▶ Prompt:
Return every line of the material exactly.

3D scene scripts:
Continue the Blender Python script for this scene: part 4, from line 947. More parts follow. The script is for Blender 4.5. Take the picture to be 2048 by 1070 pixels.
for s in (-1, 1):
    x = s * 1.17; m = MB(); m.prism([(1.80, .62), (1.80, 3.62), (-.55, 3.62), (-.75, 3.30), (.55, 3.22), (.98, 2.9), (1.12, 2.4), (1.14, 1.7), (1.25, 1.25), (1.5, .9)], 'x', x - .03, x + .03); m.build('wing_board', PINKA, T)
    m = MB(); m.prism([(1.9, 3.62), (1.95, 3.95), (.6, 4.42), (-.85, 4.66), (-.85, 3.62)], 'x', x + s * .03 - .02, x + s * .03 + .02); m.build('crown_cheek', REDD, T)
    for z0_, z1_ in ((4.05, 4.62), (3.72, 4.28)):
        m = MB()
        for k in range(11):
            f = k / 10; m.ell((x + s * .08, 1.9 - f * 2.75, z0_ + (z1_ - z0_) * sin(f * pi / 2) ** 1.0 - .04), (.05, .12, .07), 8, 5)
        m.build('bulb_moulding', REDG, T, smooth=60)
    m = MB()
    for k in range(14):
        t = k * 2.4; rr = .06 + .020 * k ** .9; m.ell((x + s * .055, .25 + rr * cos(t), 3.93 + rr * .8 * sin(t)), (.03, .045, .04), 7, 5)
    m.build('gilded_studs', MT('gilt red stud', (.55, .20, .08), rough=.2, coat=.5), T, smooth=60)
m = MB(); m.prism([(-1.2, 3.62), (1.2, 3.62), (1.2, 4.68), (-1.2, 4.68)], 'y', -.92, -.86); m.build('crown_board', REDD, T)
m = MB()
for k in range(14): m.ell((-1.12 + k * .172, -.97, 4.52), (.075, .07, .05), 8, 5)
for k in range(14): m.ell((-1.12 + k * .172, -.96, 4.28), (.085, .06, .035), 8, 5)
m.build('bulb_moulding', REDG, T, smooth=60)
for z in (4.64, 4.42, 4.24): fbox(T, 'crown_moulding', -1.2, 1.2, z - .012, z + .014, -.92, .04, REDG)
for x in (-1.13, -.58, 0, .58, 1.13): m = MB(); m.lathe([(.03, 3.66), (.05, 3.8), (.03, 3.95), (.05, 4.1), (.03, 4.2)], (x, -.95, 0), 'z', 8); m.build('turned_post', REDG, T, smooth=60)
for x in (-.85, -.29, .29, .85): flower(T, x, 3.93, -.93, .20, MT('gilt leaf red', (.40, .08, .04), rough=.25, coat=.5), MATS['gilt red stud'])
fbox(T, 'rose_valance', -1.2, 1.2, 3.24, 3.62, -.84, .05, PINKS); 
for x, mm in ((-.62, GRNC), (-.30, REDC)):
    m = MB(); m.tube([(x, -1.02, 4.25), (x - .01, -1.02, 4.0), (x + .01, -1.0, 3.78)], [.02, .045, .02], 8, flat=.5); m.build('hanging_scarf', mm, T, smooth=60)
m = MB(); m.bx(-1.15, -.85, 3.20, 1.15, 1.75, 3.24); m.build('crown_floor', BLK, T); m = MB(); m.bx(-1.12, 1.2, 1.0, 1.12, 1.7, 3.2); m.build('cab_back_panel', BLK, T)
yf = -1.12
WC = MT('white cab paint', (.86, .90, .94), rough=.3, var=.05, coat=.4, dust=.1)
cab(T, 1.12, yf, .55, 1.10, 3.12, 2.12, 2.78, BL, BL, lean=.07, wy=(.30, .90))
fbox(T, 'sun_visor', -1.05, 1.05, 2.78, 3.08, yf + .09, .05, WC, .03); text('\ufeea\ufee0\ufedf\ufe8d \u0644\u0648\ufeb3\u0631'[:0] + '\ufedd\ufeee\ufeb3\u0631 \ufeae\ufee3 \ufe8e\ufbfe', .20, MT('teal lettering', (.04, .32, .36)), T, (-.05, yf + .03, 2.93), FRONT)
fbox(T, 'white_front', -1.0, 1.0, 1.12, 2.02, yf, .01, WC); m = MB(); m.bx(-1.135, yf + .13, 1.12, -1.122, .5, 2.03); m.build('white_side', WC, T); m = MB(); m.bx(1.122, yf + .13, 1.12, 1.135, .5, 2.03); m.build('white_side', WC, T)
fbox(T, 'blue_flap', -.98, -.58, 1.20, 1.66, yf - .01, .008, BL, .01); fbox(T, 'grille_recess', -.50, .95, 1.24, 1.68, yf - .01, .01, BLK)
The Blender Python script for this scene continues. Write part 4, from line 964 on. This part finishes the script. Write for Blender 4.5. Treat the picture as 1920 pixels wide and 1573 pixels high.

▶ Result for this exercise:
Continue the Blender Python script for this scene: part 4, from line 947. More parts follow. The script is for Blender 4.5. Take the picture to be 2048 by 1070 pixels.
for s in (-1, 1):
    x = s * 1.17; m = MB(); m.prism([(1.80, .62), (1.80, 3.62), (-.55, 3.62), (-.75, 3.30), (.55, 3.22), (.98, 2.9), (1.12, 2.4), (1.14, 1.7), (1.25, 1.25), (1.5, .9)], 'x', x - .03, x + .03); m.build('wing_board', PINKA, T)
    m = MB(); m.prism([(1.9, 3.62), (1.95, 3.95), (.6, 4.42), (-.85, 4.66), (-.85, 3.62)], 'x', x + s * .03 - .02, x + s * .03 + .02); m.build('crown_cheek', REDD, T)
    for z0_, z1_ in ((4.05, 4.62), (3.72, 4.28)):
        m = MB()
        for k in range(11):
            f = k / 10; m.ell((x + s * .08, 1.9 - f * 2.75, z0_ + (z1_ - z0_) * sin(f * pi / 2) ** 1.0 - .04), (.05, .12, .07), 8, 5)
        m.build('bulb_moulding', REDG, T, smooth=60)
    m = MB()
    for k in range(14):
        t = k * 2.4; rr = .06 + .020 * k ** .9; m.ell((x + s * .055, .25 + rr * cos(t), 3.93 + rr * .8 * sin(t)), (.03, .045, .04), 7, 5)
    m.build('gilded_studs', MT('gilt red stud', (.55, .20, .08), rough=.2, coat=.5), T, smooth=60)
m = MB(); m.prism([(-1.2, 3.62), (1.2, 3.62), (1.2, 4.68), (-1.2, 4.68)], 'y', -.92, -.86); m.build('crown_board', REDD, T)
m = MB()
for k in range(14): m.ell((-1.12 + k * .172, -.97, 4.52), (.075, .07, .05), 8, 5)
for k in range(14): m.ell((-1.12 + k * .172, -.96, 4.28), (.085, .06, .035), 8, 5)
m.build('bulb_moulding', REDG, T, smooth=60)
for z in (4.64, 4.42, 4.24): fbox(T, 'crown_moulding', -1.2, 1.2, z - .012, z + .014, -.92, .04, REDG)
for x in (-1.13, -.58, 0, .58, 1.13): m = MB(); m.lathe([(.03, 3.66), (.05, 3.8), (.03, 3.95), (.05, 4.1), (.03, 4.2)], (x, -.95, 0), 'z', 8); m.build('turned_post', REDG, T, smooth=60)
for x in (-.85, -.29, .29, .85): flower(T, x, 3.93, -.93, .20, MT('gilt leaf red', (.40, .08, .04), rough=.25, coat=.5), MATS['gilt red stud'])
fbox(T, 'rose_valance', -1.2, 1.2, 3.24, 3.62, -.84, .05, PINKS); 
for x, mm in ((-.62, GRNC), (-.30, REDC)):
    m = MB(); m.tube([(x, -1.02, 4.25), (x - .01, -1.02, 4.0), (x + .01, -1.0, 3.78)], [.02, .045, .02], 8, flat=.5); m.build('hanging_scarf', mm, T, smooth=60)
m = MB(); m.bx(-1.15, -.85, 3.20, 1.15, 1.75, 3.24); m.build('crown_floor', BLK, T); m = MB(); m.bx(-1.12, 1.2, 1.0, 1.12, 1.7, 3.2); m.build('cab_back_panel', BLK, T)
yf = -1.12
WC = MT('white cab paint', (.86, .90, .94), rough=.3, var=.05, coat=.4, dust=.1)
cab(T, 1.12, yf, .55, 1.10, 3.12, 2.12, 2.78, BL, BL, lean=.07, wy=(.30, .90))
fbox(T, 'sun_visor', -1.05, 1.05, 2.78, 3.08, yf + .09, .05, WC, .03); text('\ufeea\ufee0\ufedf\ufe8d \u0644\u0648\ufeb3\u0631'[:0] + '\ufedd\ufeee\ufeb3\u0631 \ufeae\ufee3 \ufe8e\ufbfe', .20, MT('teal lettering', (.04, .32, .36)), T, (-.05, yf + .03, 2.93), FRONT)
fbox(T, 'white_front', -1.0, 1.0, 1.12, 2.02, yf, .01, WC); m = MB(); m.bx(-1.135, yf + .13, 1.12, -1.122, .5, 2.03); m.build('white_side', WC, T); m = MB(); m.bx(1.122, yf + .13, 1.12, 1.135, .5, 2.03); m.build('white_side', WC, T)
fbox(T, 'blue_flap', -.98, -.58, 1.20, 1.66, yf - .01, .008, BL, .01); fbox(T, 'grille_recess', -.50, .95, 1.24, 1.68, yf - .01, .01, BLK)
The Blender Python script for this scene continues. Write part 4, from line 964 on. This part finishes the script. Write for Blender 4.5. Treat the picture as 1920 pixels wide and 1573 pixels high.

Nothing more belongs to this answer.